In a song you use the psycho-emotional atmosphere generated by the music, and can dictate the tempo and rhythm and to some extent mood. In poetry one must pay very careful attention to how each word operates in a listener/reader. Every word has subtle impacts on the listener, and just as in music there must be no violation of the atmosphere of the "place" one is invoking, one must "fill-up" the poem's duration.
So, as one writes, it is necessary to constantly be taking little excursions away from the speaker, to take the part of the listener, to stay in touch with the linguistic "music" one is generating within them. While this requires a certain amount of skill with words and the effects of their sound (all poetry is to be read aloud internally), and sometimes people actually make that skill the open or hidden central event of the poem, it is in the realm of the "unspeakable" that great poetry truly belongs.
This means the author must add a further set of "excursions" into the writing process. One must juggle the "experiencer" of the unspeakable central event, the "describer" of it, and the "listener" of that description. It sounds complex, and it is. It may sound formal in some sense, but it is not. When the thing is flowing right, the several states begin to interact in very important and sometimes rather unexpected ways. The most fertile is the effects the "listener" aspect feeds back into the other two.

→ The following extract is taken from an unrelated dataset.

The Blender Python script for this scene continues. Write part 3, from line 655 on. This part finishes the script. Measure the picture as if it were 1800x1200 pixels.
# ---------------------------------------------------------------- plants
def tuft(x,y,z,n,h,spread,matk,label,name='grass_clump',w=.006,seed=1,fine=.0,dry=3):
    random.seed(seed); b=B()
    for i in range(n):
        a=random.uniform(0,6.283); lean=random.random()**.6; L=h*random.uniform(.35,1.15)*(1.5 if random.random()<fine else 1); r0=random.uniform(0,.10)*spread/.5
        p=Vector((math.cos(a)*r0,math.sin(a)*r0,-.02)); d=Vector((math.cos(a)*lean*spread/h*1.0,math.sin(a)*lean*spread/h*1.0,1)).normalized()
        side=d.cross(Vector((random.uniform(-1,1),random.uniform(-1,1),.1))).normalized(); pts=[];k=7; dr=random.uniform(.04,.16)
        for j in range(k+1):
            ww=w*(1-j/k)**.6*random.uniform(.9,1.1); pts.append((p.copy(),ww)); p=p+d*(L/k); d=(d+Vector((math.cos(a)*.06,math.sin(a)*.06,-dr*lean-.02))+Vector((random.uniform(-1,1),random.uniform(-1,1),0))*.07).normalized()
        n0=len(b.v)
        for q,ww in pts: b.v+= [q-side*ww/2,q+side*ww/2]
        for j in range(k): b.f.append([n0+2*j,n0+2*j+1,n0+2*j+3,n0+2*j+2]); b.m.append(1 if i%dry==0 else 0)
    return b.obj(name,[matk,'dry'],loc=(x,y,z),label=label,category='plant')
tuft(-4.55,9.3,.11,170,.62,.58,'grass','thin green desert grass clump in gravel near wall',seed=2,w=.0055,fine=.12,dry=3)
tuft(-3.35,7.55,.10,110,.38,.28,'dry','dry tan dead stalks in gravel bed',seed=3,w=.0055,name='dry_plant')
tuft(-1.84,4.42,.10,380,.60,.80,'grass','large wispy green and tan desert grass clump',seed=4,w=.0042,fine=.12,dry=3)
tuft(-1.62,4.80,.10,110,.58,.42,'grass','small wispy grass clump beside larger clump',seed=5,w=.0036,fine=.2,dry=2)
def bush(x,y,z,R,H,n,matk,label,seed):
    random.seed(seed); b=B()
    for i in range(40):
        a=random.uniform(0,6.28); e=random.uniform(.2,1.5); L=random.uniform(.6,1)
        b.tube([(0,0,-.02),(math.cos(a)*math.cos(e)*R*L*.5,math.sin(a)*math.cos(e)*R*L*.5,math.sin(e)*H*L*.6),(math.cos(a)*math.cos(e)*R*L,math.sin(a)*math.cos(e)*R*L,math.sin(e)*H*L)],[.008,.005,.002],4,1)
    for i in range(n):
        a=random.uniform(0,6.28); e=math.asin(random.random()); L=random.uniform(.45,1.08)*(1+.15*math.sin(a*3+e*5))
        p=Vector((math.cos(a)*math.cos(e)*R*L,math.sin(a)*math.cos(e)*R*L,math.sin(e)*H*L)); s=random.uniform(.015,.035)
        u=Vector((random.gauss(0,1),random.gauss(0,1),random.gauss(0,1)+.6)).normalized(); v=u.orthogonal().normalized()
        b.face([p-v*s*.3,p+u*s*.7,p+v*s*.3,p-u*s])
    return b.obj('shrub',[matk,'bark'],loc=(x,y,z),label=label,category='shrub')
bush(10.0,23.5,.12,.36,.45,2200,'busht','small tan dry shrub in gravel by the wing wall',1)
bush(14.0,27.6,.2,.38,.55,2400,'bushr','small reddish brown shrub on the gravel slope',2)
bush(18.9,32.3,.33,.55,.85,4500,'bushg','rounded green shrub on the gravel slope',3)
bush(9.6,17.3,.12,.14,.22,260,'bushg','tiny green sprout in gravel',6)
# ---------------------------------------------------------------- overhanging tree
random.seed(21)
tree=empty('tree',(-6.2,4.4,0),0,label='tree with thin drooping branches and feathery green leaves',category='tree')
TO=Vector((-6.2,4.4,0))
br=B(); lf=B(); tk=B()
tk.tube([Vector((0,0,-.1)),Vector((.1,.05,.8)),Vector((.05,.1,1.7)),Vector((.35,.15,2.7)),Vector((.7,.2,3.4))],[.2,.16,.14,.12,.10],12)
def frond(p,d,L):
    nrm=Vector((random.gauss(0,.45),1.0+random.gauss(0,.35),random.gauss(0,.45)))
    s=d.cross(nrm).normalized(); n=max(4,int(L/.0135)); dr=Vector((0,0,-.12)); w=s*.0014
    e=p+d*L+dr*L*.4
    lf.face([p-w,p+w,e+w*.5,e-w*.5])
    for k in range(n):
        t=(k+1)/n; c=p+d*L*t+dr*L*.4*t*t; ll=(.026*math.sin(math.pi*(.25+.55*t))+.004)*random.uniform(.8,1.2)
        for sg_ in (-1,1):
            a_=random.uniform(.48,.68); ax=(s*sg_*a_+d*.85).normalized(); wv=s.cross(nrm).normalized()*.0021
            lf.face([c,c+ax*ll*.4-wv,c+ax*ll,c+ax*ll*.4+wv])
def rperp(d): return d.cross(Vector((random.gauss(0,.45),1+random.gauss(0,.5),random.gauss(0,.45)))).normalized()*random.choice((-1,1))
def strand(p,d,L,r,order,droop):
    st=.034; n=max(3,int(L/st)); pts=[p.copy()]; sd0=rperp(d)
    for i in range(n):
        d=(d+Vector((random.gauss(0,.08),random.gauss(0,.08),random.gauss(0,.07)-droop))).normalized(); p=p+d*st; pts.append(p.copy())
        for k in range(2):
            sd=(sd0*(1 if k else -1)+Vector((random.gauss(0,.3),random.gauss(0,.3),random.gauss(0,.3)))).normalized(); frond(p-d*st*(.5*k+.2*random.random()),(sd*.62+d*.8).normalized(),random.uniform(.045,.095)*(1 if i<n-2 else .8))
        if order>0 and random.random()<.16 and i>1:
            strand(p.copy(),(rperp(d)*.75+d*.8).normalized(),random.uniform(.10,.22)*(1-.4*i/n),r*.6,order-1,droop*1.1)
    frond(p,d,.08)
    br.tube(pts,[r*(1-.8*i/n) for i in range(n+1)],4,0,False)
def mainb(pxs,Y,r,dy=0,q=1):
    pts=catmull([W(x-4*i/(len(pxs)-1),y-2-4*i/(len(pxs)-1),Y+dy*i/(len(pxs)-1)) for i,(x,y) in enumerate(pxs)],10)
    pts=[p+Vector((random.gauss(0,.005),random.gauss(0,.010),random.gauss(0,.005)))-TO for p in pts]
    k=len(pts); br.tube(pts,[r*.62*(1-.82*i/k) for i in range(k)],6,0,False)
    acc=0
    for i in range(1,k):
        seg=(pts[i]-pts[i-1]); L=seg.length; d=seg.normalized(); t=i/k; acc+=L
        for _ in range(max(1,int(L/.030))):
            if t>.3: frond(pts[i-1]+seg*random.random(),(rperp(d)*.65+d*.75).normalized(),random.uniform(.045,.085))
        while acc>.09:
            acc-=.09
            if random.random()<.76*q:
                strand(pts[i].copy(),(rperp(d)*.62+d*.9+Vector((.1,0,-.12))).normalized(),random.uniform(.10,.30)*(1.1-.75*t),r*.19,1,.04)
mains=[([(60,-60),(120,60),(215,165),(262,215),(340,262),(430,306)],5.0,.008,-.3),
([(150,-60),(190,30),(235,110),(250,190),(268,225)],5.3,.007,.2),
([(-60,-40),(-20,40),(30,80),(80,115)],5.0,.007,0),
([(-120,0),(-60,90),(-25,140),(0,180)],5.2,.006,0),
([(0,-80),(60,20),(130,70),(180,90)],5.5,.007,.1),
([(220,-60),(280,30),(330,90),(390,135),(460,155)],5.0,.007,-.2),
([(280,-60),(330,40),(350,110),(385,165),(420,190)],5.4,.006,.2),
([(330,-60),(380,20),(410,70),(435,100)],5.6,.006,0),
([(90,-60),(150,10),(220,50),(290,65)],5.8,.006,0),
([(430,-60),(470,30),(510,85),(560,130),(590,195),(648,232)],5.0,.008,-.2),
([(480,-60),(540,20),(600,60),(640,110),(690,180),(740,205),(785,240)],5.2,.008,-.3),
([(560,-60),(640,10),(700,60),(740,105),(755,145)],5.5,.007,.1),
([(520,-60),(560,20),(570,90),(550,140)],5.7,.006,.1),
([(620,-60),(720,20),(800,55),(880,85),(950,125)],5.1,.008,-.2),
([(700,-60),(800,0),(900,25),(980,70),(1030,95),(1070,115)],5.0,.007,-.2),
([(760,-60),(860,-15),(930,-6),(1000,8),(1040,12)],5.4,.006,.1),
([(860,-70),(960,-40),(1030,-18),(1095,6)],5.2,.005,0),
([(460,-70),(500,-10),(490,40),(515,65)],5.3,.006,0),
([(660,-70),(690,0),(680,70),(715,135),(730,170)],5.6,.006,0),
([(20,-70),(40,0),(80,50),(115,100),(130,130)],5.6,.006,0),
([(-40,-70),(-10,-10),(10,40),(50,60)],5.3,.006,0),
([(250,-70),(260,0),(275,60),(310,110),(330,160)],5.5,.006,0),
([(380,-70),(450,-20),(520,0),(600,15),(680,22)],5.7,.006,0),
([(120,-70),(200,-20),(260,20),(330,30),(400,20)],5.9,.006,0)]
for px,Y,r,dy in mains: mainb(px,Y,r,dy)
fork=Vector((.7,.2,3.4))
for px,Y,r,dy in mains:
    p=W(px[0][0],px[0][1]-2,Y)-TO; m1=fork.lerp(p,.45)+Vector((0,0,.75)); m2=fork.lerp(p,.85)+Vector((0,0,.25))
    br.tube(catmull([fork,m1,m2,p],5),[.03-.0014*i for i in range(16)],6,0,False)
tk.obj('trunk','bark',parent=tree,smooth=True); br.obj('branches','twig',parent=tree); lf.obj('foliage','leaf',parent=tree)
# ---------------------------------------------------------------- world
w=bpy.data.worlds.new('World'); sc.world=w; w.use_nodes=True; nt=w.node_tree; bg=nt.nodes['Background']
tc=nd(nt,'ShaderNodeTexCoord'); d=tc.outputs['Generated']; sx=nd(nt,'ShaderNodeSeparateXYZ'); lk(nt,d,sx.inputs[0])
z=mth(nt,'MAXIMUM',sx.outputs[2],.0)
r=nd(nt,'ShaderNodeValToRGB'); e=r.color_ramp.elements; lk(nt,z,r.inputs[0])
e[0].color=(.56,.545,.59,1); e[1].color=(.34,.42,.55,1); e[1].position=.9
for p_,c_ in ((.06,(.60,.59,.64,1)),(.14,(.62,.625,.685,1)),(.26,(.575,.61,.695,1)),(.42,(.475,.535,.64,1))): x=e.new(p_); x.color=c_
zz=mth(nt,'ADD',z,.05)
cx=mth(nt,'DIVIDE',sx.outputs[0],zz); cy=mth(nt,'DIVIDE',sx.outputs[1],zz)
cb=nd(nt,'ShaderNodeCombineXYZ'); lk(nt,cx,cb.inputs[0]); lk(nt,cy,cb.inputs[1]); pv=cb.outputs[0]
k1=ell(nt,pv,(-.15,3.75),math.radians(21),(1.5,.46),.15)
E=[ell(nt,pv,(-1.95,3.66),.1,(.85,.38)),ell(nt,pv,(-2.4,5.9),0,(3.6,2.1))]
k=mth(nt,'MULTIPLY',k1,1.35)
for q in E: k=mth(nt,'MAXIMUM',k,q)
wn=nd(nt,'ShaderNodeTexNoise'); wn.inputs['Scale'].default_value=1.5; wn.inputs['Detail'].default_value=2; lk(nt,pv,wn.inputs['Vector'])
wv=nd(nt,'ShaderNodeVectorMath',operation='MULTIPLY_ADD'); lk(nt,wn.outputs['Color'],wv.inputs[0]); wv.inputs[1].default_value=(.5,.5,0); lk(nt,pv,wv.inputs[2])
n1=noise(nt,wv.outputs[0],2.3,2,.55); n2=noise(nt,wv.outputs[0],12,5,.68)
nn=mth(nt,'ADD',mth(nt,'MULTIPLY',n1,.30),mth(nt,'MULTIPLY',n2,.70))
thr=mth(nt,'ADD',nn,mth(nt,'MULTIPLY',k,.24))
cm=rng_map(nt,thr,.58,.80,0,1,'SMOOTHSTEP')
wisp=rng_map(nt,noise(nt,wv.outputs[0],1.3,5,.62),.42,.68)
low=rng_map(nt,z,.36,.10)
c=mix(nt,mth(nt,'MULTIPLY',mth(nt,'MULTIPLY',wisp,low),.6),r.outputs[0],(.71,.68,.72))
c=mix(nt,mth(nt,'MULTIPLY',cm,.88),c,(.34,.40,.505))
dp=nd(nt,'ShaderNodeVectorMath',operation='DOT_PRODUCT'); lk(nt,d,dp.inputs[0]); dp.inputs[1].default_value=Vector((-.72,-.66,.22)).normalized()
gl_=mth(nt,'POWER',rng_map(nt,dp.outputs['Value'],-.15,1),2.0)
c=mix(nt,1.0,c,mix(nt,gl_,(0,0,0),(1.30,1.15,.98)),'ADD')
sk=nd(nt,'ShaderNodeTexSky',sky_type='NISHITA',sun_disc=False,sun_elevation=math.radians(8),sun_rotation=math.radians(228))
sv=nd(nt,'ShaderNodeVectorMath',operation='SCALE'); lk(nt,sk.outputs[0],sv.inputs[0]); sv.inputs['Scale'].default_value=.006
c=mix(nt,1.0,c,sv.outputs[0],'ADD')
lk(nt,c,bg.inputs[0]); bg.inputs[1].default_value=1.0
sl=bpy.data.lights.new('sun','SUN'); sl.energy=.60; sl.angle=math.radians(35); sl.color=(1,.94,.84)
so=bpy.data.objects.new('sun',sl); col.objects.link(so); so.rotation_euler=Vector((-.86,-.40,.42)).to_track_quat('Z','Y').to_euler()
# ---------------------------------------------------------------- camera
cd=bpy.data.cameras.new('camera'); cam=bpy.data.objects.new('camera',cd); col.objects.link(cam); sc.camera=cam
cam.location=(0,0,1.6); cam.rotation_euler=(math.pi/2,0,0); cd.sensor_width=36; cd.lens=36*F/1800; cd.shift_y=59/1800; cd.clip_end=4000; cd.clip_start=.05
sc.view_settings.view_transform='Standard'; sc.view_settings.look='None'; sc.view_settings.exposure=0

In looking at "atmosphere" from the listeners viewpoint, one is shedding light on the central unspeakable event. One is experiencing it from a new perspective, which then becomes a part of the reality of that viewpoint. A great poem is written by the listener. And then the promise is fulfilled.
What I find so impressive is your desire not just to grow, but to grow from some specific experiences. I'm amazed that someone as articulate, intelligent, and talented as you is stuck on what some mediocre teacher gave you for a grade. Perhaps if she were getting graded on her abilities, she would have put forth more effort to actually teach her class. Do you know if others in the class had similar experiences? Perhaps that would help you understand that this "C" was possibly more about her and less about you. Couldn't it simply be that she made a numb comment and simply didn't think of the impact it had on you? A teacher who leaves an empty note on her door for a concerned student is not one whose opinion should be valued. I think your teacher was just sick of waiting in her line and your poem struck the wrong chord within her.
I'm not a poet. I do like to read. I enjoyed Line and Sonnet to a Stranger. Not that the others didn't have merit, those 2 made me stop and red them again. The images they created for me were vivid. Thank you.
When you put it in those terms, I have to wonder even more why I got so stuck on that grade for so long. My initial response is that I was nowhere near so articulate, intelligent or talented thirty years ago as I am now, and I still feel like I struggle to convey my ideas in writing or speaking. Now I also understand how powerfully emotions can take us over, how they act upon us biochemically. I fell victim to my own negative emotions and my distrust of my own voice.
Thank you for appreciating those poems and for your inspiring comments in general.